Gambon's purpose and energy make sense of Davies's changing personae
and self-contradictions. At first, he is ingratiating; then, confronted
by Mick, he attempts to conspire against Aston. He will be intolerable
is he stays, but will fight eviction with whatever means comes to
hand.
Michael Gambon and Douglas
Hodge
photo Ivan Kyncl |
As Mick, the builder-landlord who refuses to turn
against his wounded brother, Rupert Graves is less witty than the
original Alan Bates (also filmed alongside Pleasence). The dazzling
speeches of Acts Two and Three are delivered as rapid-fire bullying,
always directed at Davies rather than at the audience. There is
narcissism here, but it is that of the character, not of an actor
giving a flamboyant performance; the final outburst has been prepared
for by the early brittleness. Graves also turns Mick into a convincing
version of an historic type the good-looking working-class boy on
the make in the social and economic flux of the early 1960s.

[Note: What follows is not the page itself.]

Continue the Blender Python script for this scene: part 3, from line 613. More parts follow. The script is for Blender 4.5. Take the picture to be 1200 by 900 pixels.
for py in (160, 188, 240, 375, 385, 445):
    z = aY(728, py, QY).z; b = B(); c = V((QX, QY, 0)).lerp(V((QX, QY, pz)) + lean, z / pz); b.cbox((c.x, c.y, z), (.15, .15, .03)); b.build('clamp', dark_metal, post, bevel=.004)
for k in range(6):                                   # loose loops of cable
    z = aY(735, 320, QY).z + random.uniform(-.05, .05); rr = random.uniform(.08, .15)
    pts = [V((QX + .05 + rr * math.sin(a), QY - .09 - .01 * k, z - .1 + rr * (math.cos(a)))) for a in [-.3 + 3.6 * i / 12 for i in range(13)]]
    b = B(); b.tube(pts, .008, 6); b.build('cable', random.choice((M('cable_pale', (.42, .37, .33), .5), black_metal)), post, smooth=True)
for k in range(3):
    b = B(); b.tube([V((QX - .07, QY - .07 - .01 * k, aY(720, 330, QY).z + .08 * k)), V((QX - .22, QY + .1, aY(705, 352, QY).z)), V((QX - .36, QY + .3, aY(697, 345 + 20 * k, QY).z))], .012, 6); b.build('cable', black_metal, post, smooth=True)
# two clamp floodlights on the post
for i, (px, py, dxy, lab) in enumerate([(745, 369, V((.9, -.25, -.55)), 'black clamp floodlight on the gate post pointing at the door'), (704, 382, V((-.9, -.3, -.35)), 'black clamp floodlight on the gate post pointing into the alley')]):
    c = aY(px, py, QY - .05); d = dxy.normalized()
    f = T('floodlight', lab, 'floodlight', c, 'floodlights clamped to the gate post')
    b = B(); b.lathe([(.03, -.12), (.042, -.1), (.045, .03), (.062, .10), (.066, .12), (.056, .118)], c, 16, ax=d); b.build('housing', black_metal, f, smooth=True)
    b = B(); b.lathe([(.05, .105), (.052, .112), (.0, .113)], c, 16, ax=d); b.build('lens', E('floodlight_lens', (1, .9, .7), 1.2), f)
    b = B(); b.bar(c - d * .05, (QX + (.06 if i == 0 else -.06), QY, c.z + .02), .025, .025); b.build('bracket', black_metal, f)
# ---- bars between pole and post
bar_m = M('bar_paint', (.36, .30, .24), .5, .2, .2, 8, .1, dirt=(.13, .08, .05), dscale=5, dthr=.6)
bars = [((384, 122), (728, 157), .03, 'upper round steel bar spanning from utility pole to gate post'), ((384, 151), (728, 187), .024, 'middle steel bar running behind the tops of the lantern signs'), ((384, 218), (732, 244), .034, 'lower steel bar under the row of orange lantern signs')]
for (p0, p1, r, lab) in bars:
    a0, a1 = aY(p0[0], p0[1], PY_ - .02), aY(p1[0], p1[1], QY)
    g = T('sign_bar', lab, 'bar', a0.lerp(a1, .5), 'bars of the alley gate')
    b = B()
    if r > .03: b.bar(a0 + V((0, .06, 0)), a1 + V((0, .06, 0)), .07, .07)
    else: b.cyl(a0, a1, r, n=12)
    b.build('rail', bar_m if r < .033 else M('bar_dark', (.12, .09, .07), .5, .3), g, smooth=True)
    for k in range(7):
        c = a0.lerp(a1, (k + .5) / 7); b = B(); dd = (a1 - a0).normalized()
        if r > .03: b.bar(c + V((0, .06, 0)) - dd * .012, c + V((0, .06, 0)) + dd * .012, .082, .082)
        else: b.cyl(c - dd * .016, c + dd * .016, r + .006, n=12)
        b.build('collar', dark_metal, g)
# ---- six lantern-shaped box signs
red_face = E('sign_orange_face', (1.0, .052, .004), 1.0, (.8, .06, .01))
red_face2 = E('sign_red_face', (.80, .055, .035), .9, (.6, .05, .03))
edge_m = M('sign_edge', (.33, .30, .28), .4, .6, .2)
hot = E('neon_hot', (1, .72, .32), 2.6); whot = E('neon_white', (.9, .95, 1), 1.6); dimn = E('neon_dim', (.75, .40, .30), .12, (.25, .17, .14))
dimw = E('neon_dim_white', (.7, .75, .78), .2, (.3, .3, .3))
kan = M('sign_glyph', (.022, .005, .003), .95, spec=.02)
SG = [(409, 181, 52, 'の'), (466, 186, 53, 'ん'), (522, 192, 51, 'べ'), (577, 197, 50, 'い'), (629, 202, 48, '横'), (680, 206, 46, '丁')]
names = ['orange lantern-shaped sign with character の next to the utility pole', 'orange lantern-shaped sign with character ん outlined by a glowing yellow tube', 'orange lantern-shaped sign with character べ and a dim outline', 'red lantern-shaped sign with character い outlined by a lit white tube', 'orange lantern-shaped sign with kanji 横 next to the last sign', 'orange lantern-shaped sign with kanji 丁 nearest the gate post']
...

Aston offers other difficulties. Aside from the long speech that
closes Act Two, he has little to say, and yet he is essential to
the play's concluding note of warped optimism. Though Aston's generosity
and trust are both betrayed, they are also obscurely rewarded; the
struggle with Davies had a galvanising effect, and it is Aston,
roused from near-catatonic stupor, who finally forces Davies to
leave. Hodge gives admirable shape to the role from beginning to
end. His two failed anecdotes in Act One are absurd parodies of
male bonding over talk of women and drink, but Hodge makes them
work as signs that Aston wants to start talking and living again.
The acid test for a Mick-Aston partnership is that of the play's
denouement, which hinges on their final exchange, one of smiles
rather than of words. Hodge and Graves turn an enigmatic linguistic
pause into a convincing moment of physical drama in which their
brotherly trust is reaffirmed.
Theatricality is central to these characters' lives. Both the main
power struggle in The Caretaker and the less obvious struggles
to find love and fend off depression are fought with weapons of
rhetoric, impersonation and display. The three men struggle to occupy
space, build sets and dress up. They neither undermines the action,
nor highlights its artificiality. Rather, the play insists that
human life and aesthetics are inevitably tangled. The effect is
not to alienate the audience but to pull us in: to convince us that
theatre is a necessary forum in which to address moral and emotional
issues of significance. The Caretaker draws masterfully on
a modernist heritage: the bricolage, objets trouvés, stylisation,
bathos, difficulty and self-consciousness are all there. And in
this production we see how it unties a cerebral modernism with the
traditions of realism and of the well-made play the theatre in which
Pinter acted for the first of his five working decades.